In the case of Freyja I think the culprit that has led many astray is that they take Her poetic names that incorporate the "val" from the Old Norse word valr which is of course the origin also for the word valkyrie, and they ASSUME it means Freyja is a valkyrie.

To understand why this isn't the case, first we need a bit of a word/language lesson.

The word valkyrie is composed of 2 Old Norse words. The first valr means 'corpses on the battlefield' and the second kjosa means 'to choose,' thus the word valkyrie means 'those who choose the slain.'

Freyja's 2 Poetic names that also share the root valr are:
  1. Eidandi Valfalls (in the Skaldskaparmal) which means 'Possessor of the Slain'
  2. Valfreyja (in Njal's Saga) which means 'Mistress of the Chosen'

Food for thought: Freyja's name in Old Norse literally means 'woman', or 'mistress.'

So file all that away for a moment.

As most know, the battle-slain go to Valhalla (yep the val in valhalla is also derived from the same valr root), but only half go to Odin's great hall. The other half go to Freyja, and to her great Hall, Sessrumnir (which in Old Norse means 'seat-roomer' or 'room with many seats')--Considering the number of warriors she surely plays host to, the hall would need many seats indeed!

But Her title of Valfreyja isn't pointing to her as a leader of the Valkyries, but rather simple as a great Lady of a Hall, in this case a hall that hosts the battle-slain, and a great Lady of the dead. Odin also has a similar Poetic Name, Valfadir, and you don't see folks calling him the "King" of the Valkyries, or even calling Him a Valkyrie. No where does it ever say that Freyja is a Valkyrie.

So now we move to the Valkyries... in so far as the evidence permits us to understand, their exact nature is unclear. We're not sure if they are Goddesses, demi-goddesses, or select humans.

Some scholars theorize that the Valkyries are an evolutionary offshot of the tradition of the Idis, Disir, Matrons, which appear to have given rise to the Norns, Swan Maidens, and Valkyries.
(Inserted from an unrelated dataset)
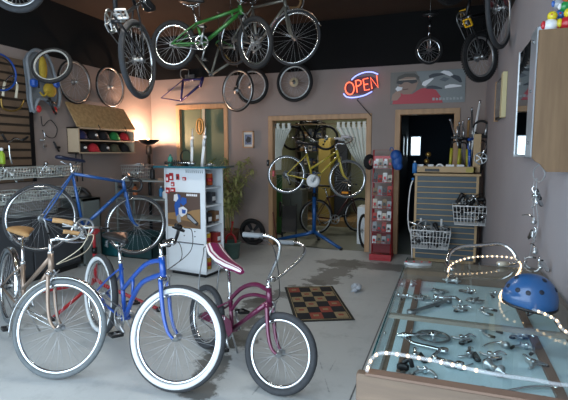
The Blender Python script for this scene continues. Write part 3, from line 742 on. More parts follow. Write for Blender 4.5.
def k_lever():
    t = thing('brake_lever', 'x', 'brake lever')
    m = MB(); m.lathe((0, 0, .012), (0, 1, 0), [(.015, -.012), (.017, 0), (.015, .012)], alu, 14); m.box((.02, 0, .014), (.03, .02, .018), alu, bev=.004); m.build('lever_body', t)
    m = MB(); m.tube(cr([(.02, 0, .014), (.04, .02, .012), (.045, .06, .01), (.035, .105, .008)], 5), [.0065, .0045], chrome, 8); m.build('lever_blade', t); return t
def k_pedal():
    t = thing('pedal', 'x', 'pedal')
    m = MB()
    m.tube([(-.045, -.03, .014), (.045, -.03, .014), (.045, .03, .014), (-.045, .03, .014)], .005, alu, 6, closed=True)
    for x in (-.025, 0, .025): m.box((x, 0, .014), (.006, .06, .014), alu)
    m.build('pedal_cage', t)
    m = MB(); m.cyl((0, -.03, .014), (0, .065, .014), .007, chrome); m.lathe((0, 0, .014), (0, 1, 0), [(.012, -.035), (.012, .03)], steel, 12); m.build('spindle', t); return t
def k_crank(R=.075):
    t = thing('crankset', 'x', 'crankset')
    m = MB(); m.lathe((0, 0, .01), (0, 0, 1), [(R, -.002), (R + .003, 0), (R, .002), (R * .82, .002), (R * .82, -.002)], steel, 36, closed=True)
    for i in range(5):
        d = V((math.cos(i * 2 * PI / 5), math.sin(i * 2 * PI / 5), 0)); m.beam(V((0, 0, .012)), d * R * .86 + V((0, 0, .012)), .014, .004, alu)
    m.build('chainring', t)
    m = MB(); m.tube([(0, 0, .02), (.17, 0, .024)], [.013, .009], chrome, 8, flat=.6); m.lathe((0, 0, .012), (0, 0, 1), [(.018, 0), (.018, .014), (.008, .02)], chrome, 14); m.build('crank_arm', t); return t
def k_hub():
    t = thing('wheel_hub', 'x', 'hub')
    m = MB(); m.lathe((0, 0, .028), (0, 1, 0), [(.006, -.06), (.006, -.045), (.027, -.034), (.027, -.03), (.013, -.022), (.013, .022), (.027, .03), (.027, .034), (.006, .045), (.006, .06)], alu, 18); m.build('hub_shell', t)
    m = MB(); m.tube(cr([(0, .05, .028), (.012, .066, .03), (.05, .062, .03), (.07, .06, .03)], 4), [.006, .004], chrome, 6); m.build('quick_release', t); return t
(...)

But this is just one of many theories, and is at the day just that: a theory.

While it is true that some sources do list among the Valkyries the names Skuld and Þrúðr, scholars are uncertain if those names mean they're one in the same with the Goddesses of those names. There's numerous places within our lore when the same name is used to refer to different things/people. But more than this, the name Þrúðr, in old Norse means 'power; woman' and was a common part of female names and place names in antiquity. Most names of the Valkyries are very specifically tied and related to elements of war and battle.

They even are called as Odins meyar ('Odin's girls'), and as such they become part & parcel, an extension of Odin, and servants to Him. In this context I find it unlikely a Goddess as powerful as Freyja would also be a Valkyrie. If this was so, then that would be like saying Freyja is one of Odin's servants.
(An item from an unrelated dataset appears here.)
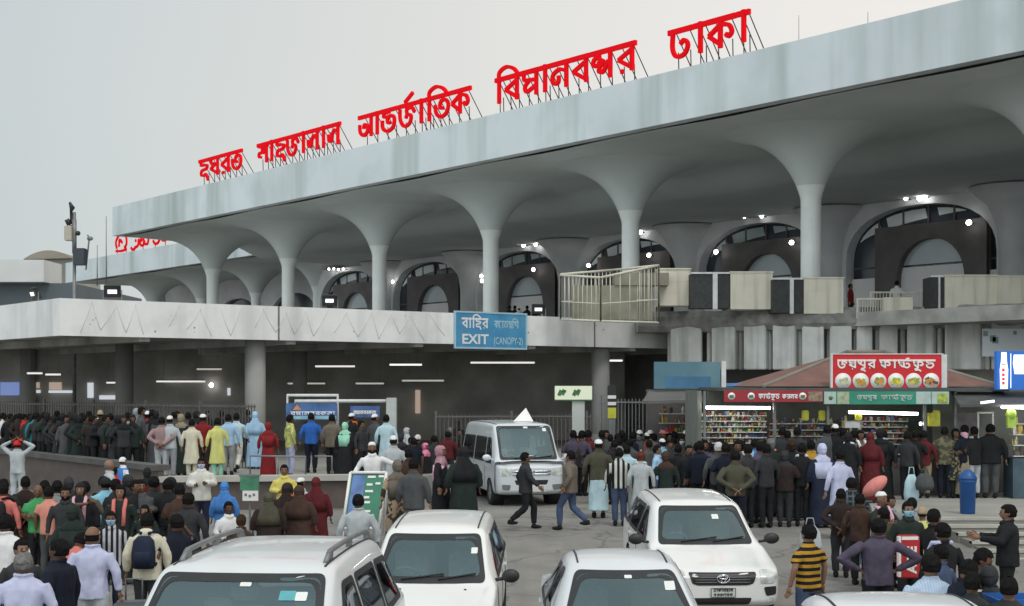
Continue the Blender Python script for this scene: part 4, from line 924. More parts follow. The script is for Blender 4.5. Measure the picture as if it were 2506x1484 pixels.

In so far as sources permit analysis the Valkyrie appear to be solely tied to Odin, and specifically denoted as serving Odin.

I can only think of two possible reasons this is so: one that the Valkyrie were always a function of Odin, and that during the peace that caused the Vanir to exchange hostage Gods with the Aesir, that Freyja was given the first choice over her half of the battle slain, but ultimately the Valkyries were still Odin's servants first and foremost.

The second possible reason is due simply to the gender biases of Christian Europe in which these texts were written and preserved, as well as to their writers. Because of these gender biases, only examples where the Valkyries stated as belonging to Odin remain. I could see it as being entirely possible for the Valkyries to equally serve both a God or a Goddess. Especially when we look at stories of the Wild Hunt and see in some areas it's connected with Odin, and other areas the Goddess Frau Holle. Both deities are examples of deities worshipped for a wide range of things from the well-being of the community, to associations with death.

P.S. Oh and let us not forget to blame Wagner's Ring Cycle, where he took these traditions, threw them in a blender, and once blended wrote drunk from the mess. Unfortunately, many people are more familiar with THAT mess than the true lore and stories.


I've never heard the one about Freya being subservient to Odhinn, just ouch.
"Freya being subservient to Odhinn" That is so funny. I can't remember what saga it is in but there the Gods are are afraid of Freya when she is mad.

Another thing people forget is that Freya gets FIRST choice of the dead. Odin the second. Who do you think has the better warriors. ;P

I'm always surprised at what things people come up with. It's all in the Sagas and other historical works. One just has to read.

On a person note- for a long time I worked with Freya. She is afraid of no man or God.